Muchos nos transformamos en científicos gracias a Cosmos. Y no era que la visión de Sagan fuese particularmente revolucionaria. Ni siquiera era del todo original. Lo que ocurría con Sagan era que para quienes éramos niños en los 80 y que no teníamos acceso a ese mundo de físicos y astrónomos, Cosmos era una verdadera revelación. Un derrumbe de las ideas equivocadas que muchos teníamos sobre las motivaciones y las personalidades que habitaban la actividad científica. Una mirada profundamente humana, que subrayaba la belleza del descubrimiento científico, de sus ideas, del vértigo que provocaba. En sus palabras: “A la larga, el mayor regalo de la ciencia es enseñarnos, de un modo que ninguna otra empresa humana ha logrado, algo sobre nuestro contexto cósmico, sobre dónde, cuándo y quiénes somos”.

La divulgación científica que Sagan practicaba no era un oficio independiente. Era una extensión natural de su actividad científica. Una franca necesidad de hablar sobre su ciencia, de conversar con otros sobre nuestro destino y el del universo a nuestro alrededor. “Popularizar la ciencia –intentar que sus métodos y descubrimientos sean accesibles a todos– entonces es una consecuencia natural e inmediata. No explicar la ciencia parece perverso. Cuando te enamoras, quieres contárselo al mundo”, escribió.

Muchos otros científicos pensaban del mismo modo, pero sin la masividad que la televisión le dio a Sagan permitiendo que llegara a tantos de nosotros. Michael Faraday, por ejemplo, uno de los científicos más influyentes de todos los tiempos, creó en 1825 las charlas de Navidad para jóvenes que aún se realizan en la Royal Institution en Londres. Él mismo ofreció una serie de charlas llamadas “Historia química de una vela”, en donde explicaba, desde la cotidianidad de una vela, un conjunto de fenómenos físicos y químicos.

Esta forma de relatar el descubrimiento científico resultaba muy atractiva. Richard Feynman, otro legendario físico que dedicó tiempo a hablar a no especialistas, escribió que “el punto de las charlas de Faraday era que no importa lo que mires, si lo miras con suficiente cercanía estarás inmerso en todo el universo”. El mismo Faraday, un autodidacta que leía vorazmente mientras trabajaba como encuadernador en una librería, se interesó por la ciencia luego de leer Conversaciones sobre química, que la escritora de ciencia Jane Marcet publicó en 1805.

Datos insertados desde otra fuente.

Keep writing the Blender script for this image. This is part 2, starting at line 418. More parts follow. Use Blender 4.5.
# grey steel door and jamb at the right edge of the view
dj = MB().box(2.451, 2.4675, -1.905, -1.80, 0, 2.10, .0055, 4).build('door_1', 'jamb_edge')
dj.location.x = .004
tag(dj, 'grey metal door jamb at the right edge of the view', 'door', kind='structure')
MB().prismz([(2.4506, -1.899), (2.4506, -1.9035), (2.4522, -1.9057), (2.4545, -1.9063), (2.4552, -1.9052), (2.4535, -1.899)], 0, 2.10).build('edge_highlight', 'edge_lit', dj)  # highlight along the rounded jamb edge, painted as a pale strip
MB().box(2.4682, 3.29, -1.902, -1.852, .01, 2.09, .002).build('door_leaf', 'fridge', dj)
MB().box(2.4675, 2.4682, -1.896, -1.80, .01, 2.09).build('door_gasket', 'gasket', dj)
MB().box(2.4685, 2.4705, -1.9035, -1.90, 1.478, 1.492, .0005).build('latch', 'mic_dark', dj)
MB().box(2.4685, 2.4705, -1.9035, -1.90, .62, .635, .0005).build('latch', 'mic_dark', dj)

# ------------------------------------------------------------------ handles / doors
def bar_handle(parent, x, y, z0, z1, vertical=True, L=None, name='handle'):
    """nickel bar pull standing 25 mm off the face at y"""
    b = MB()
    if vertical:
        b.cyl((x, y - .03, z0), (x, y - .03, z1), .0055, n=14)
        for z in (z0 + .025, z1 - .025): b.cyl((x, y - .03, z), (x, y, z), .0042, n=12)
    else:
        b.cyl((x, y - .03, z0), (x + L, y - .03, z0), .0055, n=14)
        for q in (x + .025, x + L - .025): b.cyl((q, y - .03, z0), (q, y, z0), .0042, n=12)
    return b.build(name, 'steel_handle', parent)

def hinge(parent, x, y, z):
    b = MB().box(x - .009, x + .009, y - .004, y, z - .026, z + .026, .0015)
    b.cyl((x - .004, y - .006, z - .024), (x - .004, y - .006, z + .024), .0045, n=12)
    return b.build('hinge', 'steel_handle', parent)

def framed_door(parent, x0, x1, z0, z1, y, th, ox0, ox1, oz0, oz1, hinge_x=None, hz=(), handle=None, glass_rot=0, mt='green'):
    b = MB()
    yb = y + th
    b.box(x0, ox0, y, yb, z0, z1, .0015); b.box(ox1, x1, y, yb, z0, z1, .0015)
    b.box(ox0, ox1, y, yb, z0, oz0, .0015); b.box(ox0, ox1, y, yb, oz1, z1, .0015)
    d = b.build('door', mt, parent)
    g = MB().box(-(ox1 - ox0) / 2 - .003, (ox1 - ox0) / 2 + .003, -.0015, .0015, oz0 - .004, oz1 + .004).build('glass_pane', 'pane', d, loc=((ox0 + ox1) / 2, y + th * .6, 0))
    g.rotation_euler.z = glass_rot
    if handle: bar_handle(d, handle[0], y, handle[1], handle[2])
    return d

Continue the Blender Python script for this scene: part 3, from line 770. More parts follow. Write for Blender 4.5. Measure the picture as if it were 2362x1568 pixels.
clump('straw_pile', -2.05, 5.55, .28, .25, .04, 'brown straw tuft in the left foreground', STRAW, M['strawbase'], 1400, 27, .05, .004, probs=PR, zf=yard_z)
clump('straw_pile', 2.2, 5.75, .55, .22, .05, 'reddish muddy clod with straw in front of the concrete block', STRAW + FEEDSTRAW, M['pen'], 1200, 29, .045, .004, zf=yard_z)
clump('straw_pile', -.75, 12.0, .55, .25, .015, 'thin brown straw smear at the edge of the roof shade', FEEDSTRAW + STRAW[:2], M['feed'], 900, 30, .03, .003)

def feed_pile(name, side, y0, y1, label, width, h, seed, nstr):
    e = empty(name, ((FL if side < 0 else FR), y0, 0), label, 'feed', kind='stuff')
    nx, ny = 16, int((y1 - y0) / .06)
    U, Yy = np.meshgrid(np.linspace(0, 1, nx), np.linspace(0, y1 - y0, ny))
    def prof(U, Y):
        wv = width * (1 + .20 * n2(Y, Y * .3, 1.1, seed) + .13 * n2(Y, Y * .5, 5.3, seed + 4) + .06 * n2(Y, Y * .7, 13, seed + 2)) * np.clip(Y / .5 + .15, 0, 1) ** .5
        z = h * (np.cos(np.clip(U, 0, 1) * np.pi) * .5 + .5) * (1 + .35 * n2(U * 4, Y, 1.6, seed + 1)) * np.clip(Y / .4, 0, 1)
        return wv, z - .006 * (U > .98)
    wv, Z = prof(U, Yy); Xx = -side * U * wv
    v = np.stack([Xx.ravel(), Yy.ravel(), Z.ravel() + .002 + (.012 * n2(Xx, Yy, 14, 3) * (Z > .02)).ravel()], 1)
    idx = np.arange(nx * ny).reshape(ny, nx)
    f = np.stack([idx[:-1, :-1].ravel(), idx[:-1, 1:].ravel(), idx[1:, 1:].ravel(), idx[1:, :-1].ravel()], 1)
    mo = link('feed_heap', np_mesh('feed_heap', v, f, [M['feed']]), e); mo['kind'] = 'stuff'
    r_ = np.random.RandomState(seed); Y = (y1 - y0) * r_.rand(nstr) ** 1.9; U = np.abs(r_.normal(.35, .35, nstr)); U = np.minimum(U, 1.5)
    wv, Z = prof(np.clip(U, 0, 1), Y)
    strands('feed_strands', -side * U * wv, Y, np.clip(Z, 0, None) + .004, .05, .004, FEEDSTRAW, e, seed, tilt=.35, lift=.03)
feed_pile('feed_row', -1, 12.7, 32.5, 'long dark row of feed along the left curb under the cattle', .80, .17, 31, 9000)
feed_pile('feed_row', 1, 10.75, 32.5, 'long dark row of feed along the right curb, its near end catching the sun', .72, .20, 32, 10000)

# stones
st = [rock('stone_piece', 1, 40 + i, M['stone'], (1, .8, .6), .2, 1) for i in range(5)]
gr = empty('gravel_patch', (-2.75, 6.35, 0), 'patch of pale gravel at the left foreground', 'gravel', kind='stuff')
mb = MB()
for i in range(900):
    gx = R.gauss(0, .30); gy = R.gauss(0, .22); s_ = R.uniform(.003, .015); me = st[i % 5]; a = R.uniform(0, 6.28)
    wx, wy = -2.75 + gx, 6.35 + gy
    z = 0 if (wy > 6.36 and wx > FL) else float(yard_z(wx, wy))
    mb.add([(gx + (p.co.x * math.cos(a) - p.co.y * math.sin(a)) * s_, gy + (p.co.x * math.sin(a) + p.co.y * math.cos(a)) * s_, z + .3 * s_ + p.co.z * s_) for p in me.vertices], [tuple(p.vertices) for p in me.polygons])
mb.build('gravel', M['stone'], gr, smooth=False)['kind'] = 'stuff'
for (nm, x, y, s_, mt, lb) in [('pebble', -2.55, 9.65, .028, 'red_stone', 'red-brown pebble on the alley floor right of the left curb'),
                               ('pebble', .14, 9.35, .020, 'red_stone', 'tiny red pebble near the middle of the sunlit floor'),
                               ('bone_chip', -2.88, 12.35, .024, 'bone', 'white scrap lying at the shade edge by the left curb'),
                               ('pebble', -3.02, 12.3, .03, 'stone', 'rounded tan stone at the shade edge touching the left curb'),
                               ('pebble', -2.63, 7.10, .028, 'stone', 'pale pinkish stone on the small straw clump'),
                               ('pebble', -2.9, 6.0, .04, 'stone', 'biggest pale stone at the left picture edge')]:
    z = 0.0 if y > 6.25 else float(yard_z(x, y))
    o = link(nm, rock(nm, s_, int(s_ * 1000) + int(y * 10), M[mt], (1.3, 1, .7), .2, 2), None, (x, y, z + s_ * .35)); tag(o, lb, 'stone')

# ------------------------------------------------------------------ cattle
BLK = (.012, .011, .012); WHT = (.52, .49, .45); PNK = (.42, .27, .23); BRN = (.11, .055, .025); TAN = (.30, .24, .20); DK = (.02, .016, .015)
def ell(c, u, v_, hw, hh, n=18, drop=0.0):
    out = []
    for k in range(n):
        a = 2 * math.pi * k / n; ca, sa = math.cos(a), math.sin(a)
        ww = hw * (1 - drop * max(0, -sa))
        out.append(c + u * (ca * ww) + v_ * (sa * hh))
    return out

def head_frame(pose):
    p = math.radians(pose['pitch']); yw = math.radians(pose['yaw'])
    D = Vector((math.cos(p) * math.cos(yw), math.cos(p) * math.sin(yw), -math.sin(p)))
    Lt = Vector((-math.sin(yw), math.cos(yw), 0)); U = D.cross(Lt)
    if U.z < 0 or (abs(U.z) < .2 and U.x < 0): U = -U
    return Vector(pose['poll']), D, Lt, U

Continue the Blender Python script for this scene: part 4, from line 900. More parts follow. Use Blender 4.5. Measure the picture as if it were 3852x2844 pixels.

La curiosidad es el gran motor de la ciencia. Los aspectos más técnicos, que sólo manejan los especialistas de cada área, son las herramientas que nos permiten navegar el enorme océano de ignorancia y aventurarnos en su conquista. Pero la ciencia de verdad, sus grandes logros, están allí para ser conversados, para contarse y discutirse con cualquiera que esté interesado. De esas conversaciones nacen las mejores ideas y los científicos más creativos. La ciencia quiere y debe permearlo todo, porque, en palabras de Sagan “está lejos de ser un instrumento perfecto para el conocimiento. Pero es el mejor que tenemos. En este aspecto, como en muchos otros, es como la democracia”. Ambas queremos cultivarlas.